Thecus 1U4500R review

Price when reviewed

Thecus has been sitting pretty for some time on the PC Pro A List, as we’ve yet to find anything that can compete with its N5200 RouStor (wed ID: 97782) in terms of features, performance and value. It now turns its eye on the business storage market, as the 1U4500R aims to take all the best bits from its desktop boxes and present them in a slimline 1U rack server.

Thecus 1U4500R review

Processing power receives a boost, with the 1U4500R endowed with a low-voltage 1.5GHz Celeron M teamed with 512MB of DDR memory. The “R” in the name indicates this model also offers power redundancy in the shape of a pair of 232W hot-plug supplies at the rear. Thecus’ distinctive blue LCD panel is still evident, although it’s now located in front of the first drive bay and can be swung up out of the way to facilitate drive removal.

Naturally, there’s a price to pay with the reduced chassis size, as the drive count goes down to four, but Boston supplied the review unit with a quartet of 750GB Seagate SATA hard disks. RAID options are still impressive, although a RAID6 dual redundant array with only four available drives will cost you a lot in terms of storage, making RAID5 far more cost-effective. Internally, there isn’t much to see, with the compact motherboard tucked in one corner and the power supply enclosure alongside. The drive backplane has individual SATA connectors, and these are cabled directly to a daughtercard sitting in a proprietary slot in the mainboard.

The web interface doesn’t see any design improvements over the N5200, but does offer easy access to all the features. RAID arrays are easy to create, and you get an option to migrate mirrored and striped arrays to RAID5. Client support extends to Windows, Linux, Unix and Mac systems, and FTP services are available, too. Shared security options start with the local user and group database, but the appliance can use NT domain and AD authentication, while ACLs using local username and password combinations, and group memberships can be applied to each folder. With the focus on business use, Thecus has removed a number of features found on its desktop appliances, including the iTunes and media servers and its download manager.

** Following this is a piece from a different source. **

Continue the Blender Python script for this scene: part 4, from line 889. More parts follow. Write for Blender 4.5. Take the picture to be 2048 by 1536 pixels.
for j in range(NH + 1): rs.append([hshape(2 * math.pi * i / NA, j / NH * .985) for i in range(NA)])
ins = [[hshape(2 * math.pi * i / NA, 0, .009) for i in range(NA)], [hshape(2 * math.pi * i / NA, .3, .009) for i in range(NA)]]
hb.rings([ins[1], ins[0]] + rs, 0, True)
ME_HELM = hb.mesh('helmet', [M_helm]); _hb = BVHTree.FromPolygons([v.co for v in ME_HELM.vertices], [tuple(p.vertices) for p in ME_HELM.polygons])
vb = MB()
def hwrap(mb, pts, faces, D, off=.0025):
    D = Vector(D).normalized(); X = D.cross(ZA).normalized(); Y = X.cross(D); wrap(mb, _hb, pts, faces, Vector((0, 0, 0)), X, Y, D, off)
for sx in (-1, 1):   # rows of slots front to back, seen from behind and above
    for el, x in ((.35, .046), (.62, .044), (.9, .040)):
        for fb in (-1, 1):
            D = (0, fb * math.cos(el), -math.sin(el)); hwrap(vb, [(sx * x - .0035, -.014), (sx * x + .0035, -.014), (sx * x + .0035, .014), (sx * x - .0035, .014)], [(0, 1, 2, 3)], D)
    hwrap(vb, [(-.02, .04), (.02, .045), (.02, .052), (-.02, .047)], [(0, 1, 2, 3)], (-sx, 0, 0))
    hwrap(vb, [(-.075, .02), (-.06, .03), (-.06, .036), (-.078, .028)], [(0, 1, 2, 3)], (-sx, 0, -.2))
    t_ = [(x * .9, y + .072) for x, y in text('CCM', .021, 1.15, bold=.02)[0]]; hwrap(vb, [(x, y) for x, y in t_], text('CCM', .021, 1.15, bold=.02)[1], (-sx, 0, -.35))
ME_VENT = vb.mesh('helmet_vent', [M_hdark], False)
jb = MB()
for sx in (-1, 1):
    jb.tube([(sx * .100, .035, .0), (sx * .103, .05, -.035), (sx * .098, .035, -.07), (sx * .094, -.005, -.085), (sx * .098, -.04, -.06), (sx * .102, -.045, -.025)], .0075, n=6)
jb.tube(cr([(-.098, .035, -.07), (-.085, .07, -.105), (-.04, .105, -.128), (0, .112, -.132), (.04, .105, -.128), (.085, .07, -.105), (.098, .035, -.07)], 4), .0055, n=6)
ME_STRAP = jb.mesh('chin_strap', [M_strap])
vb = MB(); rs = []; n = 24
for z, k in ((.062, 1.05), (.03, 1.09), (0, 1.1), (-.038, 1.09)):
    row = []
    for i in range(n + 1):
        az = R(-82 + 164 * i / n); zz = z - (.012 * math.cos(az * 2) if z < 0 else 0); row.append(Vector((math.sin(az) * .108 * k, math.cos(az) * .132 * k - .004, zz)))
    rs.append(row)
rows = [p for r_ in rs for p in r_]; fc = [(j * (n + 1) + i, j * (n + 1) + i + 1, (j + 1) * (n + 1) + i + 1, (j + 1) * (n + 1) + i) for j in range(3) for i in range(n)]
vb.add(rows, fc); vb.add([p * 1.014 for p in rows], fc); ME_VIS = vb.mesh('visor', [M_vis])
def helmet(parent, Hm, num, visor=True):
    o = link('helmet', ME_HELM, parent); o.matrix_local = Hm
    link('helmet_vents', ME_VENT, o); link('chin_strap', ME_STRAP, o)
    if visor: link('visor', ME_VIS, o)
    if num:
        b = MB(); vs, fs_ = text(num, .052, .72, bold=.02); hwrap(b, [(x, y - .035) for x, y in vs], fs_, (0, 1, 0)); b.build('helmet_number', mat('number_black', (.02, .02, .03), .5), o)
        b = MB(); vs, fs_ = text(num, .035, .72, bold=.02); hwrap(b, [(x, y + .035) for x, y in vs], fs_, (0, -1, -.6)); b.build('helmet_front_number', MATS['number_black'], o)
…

Once your array has been initialised, you get an Nsync folder created automatically that’s used for appliance-to-appliance backup, which can be scheduled to run at regular intervals. Usefully, this feature can also be used to secure selected folders on the appliance to an FTP server. You get support for scheduled volume snapshots, too, but workstation backup is poorly served, with Thecus’ bundled client backup software short on features. Performance over Gigabit Ethernet is good, with the Iometer utility reporting a 52MB/sec raw read throughput – identical to the N5200. Copying a 691MB video file to the appliance also delivered fast real-world read and write speeds of 28MB/sec.

For a business NAS appliance, the 1U4500R comes up short on features when compared with Windows Storage Server 2003-powered systems. However, it delivers a good hardware package offering reasonable performance and plenty of storage for the price.